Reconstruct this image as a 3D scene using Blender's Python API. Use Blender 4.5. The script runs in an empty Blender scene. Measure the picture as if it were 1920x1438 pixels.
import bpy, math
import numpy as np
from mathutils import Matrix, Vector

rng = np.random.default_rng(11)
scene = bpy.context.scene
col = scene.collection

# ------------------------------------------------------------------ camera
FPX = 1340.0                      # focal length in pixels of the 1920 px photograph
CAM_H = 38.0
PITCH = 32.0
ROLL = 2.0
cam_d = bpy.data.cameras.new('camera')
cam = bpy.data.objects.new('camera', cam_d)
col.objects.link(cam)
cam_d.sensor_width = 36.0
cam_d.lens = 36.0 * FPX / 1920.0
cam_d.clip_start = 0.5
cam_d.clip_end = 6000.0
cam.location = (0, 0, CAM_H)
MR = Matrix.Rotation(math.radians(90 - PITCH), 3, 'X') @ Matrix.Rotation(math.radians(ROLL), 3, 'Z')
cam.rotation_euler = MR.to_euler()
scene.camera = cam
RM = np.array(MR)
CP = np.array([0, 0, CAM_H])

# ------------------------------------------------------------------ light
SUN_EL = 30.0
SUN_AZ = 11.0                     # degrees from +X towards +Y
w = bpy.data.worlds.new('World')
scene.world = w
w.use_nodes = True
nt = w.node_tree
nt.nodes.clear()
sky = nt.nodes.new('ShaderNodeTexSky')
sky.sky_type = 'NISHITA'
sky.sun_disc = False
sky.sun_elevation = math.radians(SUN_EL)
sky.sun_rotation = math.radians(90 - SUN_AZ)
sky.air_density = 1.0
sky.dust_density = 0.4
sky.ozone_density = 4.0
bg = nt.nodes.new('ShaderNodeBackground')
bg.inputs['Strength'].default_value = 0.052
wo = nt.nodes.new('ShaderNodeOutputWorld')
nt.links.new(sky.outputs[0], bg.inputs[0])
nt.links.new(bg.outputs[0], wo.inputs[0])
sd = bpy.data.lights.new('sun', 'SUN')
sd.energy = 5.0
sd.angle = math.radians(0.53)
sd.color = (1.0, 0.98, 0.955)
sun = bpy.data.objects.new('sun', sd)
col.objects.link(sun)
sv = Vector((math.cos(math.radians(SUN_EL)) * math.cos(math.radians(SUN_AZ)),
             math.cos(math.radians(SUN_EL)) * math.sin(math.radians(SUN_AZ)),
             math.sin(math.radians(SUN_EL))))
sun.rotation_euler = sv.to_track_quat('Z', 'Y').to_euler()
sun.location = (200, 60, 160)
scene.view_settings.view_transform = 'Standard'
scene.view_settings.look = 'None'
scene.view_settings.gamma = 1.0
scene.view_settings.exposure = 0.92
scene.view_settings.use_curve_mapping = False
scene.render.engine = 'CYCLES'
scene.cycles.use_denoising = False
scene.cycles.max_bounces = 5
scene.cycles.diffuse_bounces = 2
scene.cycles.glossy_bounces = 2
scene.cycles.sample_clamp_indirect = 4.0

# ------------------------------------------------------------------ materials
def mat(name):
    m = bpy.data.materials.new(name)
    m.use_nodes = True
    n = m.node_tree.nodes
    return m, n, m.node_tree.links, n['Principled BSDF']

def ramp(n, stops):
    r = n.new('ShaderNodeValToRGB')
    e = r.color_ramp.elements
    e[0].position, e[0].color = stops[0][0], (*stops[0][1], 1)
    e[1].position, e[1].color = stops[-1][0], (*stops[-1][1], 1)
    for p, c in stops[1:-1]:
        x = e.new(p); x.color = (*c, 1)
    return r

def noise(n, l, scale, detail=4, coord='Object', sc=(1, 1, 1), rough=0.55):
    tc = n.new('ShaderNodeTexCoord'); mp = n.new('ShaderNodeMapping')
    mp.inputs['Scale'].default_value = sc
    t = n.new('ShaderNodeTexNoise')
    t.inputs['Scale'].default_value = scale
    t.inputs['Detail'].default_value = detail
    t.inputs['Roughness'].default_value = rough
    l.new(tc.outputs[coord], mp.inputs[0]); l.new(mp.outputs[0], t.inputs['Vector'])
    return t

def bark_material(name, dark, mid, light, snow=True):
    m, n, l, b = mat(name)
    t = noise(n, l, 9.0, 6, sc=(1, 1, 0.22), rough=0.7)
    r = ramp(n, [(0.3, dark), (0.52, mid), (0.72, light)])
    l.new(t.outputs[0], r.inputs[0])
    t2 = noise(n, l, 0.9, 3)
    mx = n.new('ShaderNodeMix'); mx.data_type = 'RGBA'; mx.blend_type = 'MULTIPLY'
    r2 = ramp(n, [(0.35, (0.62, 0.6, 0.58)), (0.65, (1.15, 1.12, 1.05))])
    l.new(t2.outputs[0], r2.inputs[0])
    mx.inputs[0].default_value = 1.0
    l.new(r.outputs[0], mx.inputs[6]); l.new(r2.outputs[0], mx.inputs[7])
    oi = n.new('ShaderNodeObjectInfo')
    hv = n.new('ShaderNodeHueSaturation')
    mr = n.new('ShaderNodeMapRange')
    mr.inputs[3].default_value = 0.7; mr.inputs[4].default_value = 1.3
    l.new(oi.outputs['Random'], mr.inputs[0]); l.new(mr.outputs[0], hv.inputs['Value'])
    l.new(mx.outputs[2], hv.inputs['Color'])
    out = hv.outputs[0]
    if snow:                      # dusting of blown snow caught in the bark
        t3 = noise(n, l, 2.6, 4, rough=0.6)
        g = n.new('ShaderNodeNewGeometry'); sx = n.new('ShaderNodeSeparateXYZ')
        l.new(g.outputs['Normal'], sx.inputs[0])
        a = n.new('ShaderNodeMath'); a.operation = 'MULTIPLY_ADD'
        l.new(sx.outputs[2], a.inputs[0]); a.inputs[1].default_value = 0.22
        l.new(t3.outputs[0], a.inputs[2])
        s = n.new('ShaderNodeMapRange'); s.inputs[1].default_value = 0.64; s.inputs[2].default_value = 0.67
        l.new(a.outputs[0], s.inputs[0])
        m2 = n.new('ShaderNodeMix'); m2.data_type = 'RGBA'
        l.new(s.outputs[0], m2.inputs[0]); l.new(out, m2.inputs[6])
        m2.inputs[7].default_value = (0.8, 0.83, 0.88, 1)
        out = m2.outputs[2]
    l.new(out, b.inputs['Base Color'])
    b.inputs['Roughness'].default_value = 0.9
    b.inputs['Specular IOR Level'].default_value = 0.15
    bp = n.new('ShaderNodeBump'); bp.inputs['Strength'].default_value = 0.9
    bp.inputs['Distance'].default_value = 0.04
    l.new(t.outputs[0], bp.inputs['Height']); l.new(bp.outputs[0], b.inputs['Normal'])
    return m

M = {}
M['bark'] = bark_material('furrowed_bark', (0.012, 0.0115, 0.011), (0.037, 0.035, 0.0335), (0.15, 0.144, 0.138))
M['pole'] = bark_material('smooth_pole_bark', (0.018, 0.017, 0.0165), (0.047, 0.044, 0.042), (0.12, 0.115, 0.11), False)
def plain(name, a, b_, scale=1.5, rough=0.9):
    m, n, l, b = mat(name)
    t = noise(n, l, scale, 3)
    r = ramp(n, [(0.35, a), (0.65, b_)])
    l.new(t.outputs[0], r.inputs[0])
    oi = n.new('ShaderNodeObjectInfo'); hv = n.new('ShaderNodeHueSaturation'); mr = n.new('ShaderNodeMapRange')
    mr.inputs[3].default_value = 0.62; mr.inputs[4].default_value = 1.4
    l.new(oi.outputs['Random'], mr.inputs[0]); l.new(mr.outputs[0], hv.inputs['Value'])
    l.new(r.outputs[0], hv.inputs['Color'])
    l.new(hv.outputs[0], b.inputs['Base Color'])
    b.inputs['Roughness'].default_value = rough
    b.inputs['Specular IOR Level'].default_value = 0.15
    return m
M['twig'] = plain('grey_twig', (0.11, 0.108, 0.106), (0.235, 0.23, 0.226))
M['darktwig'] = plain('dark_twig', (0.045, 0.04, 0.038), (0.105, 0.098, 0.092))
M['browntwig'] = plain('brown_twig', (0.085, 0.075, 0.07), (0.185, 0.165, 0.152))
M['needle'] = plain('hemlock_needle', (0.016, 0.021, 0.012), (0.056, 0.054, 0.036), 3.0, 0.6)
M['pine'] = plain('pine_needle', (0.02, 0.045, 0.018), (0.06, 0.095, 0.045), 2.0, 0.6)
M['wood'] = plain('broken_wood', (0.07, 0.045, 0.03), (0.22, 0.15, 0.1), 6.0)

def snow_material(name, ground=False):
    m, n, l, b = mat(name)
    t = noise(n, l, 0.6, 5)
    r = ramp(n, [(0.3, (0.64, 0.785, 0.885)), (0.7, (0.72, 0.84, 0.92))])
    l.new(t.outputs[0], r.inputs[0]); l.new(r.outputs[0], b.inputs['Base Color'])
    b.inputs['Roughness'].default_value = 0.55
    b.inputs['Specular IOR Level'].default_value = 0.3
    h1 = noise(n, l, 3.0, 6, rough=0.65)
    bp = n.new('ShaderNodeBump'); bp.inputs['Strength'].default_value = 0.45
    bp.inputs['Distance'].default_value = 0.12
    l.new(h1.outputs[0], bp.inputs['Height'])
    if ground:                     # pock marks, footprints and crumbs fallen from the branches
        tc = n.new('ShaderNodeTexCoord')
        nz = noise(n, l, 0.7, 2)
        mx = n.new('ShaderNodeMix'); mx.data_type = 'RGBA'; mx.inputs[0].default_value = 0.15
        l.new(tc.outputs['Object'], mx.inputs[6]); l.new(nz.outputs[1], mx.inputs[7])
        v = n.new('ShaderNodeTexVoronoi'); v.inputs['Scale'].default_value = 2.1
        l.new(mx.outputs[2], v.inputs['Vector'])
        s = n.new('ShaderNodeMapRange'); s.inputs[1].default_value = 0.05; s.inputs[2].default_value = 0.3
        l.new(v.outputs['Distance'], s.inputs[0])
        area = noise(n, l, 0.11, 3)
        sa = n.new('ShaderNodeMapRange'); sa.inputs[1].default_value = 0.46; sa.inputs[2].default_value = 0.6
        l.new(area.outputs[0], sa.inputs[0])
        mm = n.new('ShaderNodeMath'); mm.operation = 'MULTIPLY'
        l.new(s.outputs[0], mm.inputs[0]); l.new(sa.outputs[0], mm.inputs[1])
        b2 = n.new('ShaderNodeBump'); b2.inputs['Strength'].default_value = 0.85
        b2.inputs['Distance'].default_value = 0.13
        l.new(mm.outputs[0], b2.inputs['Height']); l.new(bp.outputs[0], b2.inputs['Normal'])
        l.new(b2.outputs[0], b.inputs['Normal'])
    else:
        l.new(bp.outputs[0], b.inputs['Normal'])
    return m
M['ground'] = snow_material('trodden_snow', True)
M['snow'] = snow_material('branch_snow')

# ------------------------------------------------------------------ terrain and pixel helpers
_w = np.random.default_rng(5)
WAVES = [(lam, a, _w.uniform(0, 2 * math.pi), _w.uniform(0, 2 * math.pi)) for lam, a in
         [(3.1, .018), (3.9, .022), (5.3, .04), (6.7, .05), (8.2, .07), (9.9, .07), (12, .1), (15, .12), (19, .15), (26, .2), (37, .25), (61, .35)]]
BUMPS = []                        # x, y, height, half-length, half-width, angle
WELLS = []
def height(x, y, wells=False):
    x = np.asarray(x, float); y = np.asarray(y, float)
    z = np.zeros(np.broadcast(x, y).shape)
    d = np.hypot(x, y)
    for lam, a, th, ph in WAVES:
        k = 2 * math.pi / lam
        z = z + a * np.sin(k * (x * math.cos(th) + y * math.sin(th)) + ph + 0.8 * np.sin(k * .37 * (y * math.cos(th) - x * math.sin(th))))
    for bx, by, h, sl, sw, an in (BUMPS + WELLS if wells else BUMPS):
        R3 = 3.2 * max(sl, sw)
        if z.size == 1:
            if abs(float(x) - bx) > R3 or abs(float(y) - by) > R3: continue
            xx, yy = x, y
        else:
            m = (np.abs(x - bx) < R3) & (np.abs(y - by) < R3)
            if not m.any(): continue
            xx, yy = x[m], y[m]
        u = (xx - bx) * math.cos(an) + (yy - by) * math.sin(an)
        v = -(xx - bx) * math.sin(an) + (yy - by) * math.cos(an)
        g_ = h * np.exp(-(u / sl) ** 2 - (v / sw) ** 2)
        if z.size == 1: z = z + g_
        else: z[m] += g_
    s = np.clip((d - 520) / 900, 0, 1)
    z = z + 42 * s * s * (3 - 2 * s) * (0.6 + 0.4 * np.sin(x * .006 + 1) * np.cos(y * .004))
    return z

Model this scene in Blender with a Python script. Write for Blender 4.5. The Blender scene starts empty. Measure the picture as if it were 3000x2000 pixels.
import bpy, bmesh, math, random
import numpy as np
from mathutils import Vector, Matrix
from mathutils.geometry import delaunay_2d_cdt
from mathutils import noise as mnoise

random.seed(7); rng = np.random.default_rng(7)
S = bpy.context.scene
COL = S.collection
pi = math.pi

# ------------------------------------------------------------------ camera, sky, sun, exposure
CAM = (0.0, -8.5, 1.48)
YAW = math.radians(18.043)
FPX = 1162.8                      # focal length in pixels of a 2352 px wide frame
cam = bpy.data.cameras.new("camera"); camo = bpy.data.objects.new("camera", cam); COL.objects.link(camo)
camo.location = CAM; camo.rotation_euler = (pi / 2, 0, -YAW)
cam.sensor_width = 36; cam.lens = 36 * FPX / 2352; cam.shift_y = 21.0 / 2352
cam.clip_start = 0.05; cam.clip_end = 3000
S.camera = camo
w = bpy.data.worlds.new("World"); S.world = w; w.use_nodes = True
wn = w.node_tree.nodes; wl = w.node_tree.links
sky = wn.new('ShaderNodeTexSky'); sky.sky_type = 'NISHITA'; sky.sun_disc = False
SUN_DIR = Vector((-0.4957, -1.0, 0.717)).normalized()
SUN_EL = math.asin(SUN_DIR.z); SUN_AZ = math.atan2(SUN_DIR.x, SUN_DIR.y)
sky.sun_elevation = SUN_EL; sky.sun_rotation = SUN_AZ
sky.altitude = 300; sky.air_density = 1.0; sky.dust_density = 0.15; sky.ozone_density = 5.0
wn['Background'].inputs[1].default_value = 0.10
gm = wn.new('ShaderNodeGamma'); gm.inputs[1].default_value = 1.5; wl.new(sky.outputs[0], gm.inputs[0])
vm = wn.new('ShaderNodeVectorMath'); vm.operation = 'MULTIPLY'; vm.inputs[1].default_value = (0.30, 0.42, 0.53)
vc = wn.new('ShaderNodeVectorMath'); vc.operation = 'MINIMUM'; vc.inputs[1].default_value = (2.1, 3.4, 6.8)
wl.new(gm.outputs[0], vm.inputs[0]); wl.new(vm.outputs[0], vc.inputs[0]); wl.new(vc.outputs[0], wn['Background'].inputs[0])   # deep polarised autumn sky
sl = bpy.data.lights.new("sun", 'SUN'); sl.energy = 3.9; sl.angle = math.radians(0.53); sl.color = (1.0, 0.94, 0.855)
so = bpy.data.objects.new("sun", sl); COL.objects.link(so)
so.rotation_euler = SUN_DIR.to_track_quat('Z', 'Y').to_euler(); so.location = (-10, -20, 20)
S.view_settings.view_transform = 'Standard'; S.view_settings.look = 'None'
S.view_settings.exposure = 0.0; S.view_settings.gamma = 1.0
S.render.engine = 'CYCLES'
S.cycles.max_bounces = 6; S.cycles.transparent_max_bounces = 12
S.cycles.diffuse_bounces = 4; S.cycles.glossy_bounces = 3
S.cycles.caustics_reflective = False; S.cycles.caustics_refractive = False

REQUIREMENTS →
Print, from the entries above, the line with "(0.235, 0.23, 0.226))", the line with "l.new(r.outputs[0], b.inputs['Base Color'])" and all lines between them, exactly and with nothing else.

RESULT →
M['twig'] = plain('grey_twig', (0.11, 0.108, 0.106), (0.235, 0.23, 0.226))
M['darktwig'] = plain('dark_twig', (0.045, 0.04, 0.038), (0.105, 0.098, 0.092))
M['browntwig'] = plain('brown_twig', (0.085, 0.075, 0.07), (0.185, 0.165, 0.152))
M['needle'] = plain('hemlock_needle', (0.016, 0.021, 0.012), (0.056, 0.054, 0.036), 3.0, 0.6)
M['pine'] = plain('pine_needle', (0.02, 0.045, 0.018), (0.06, 0.095, 0.045), 2.0, 0.6)
M['wood'] = plain('broken_wood', (0.07, 0.045, 0.03), (0.22, 0.15, 0.1), 6.0)

def snow_material(name, ground=False):
    m, n, l, b = mat(name)
    t = noise(n, l, 0.6, 5)
    r = ramp(n, [(0.3, (0.64, 0.785, 0.885)), (0.7, (0.72, 0.84, 0.92))])
    l.new(t.outputs[0], r.inputs[0]); l.new(r.outputs[0], b.inputs['Base Color'])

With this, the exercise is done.